#### TASK
Exactly retype the lines of the material from its first line to the line with "PI = math.pi", including both.

#### SOURCE MATERIAL
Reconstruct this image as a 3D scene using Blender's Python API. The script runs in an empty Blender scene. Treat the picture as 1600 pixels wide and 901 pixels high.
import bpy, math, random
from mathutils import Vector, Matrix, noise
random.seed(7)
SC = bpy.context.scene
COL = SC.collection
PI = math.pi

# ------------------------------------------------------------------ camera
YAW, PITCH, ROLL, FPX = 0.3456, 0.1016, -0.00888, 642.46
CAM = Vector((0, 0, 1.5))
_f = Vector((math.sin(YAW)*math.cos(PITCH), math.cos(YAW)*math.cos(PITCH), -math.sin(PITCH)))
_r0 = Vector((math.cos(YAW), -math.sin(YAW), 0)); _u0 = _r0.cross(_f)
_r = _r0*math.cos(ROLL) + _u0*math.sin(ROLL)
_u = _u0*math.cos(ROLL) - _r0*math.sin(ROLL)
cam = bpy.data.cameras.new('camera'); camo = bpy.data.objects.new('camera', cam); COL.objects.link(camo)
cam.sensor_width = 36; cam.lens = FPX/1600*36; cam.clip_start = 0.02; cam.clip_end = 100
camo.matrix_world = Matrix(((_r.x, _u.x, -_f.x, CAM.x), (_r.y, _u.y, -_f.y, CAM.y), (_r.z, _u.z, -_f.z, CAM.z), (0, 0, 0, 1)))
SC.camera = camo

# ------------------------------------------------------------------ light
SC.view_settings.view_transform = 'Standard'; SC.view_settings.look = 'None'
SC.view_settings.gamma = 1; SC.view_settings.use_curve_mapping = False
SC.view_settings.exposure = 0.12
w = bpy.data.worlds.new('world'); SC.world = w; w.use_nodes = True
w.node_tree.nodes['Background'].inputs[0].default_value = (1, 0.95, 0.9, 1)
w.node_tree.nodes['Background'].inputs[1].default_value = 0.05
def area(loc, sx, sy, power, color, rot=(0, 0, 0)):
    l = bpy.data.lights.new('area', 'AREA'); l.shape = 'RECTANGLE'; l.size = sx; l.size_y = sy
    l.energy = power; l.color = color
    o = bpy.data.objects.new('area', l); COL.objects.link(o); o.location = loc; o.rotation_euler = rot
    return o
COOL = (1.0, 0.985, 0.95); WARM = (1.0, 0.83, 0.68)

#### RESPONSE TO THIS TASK
Reconstruct this image as a 3D scene using Blender's Python API. The script runs in an empty Blender scene. Treat the picture as 1600 pixels wide and 901 pixels high.
import bpy, math, random
from mathutils import Vector, Matrix, noise
random.seed(7)
SC = bpy.context.scene
COL = SC.collection
PI = math.pi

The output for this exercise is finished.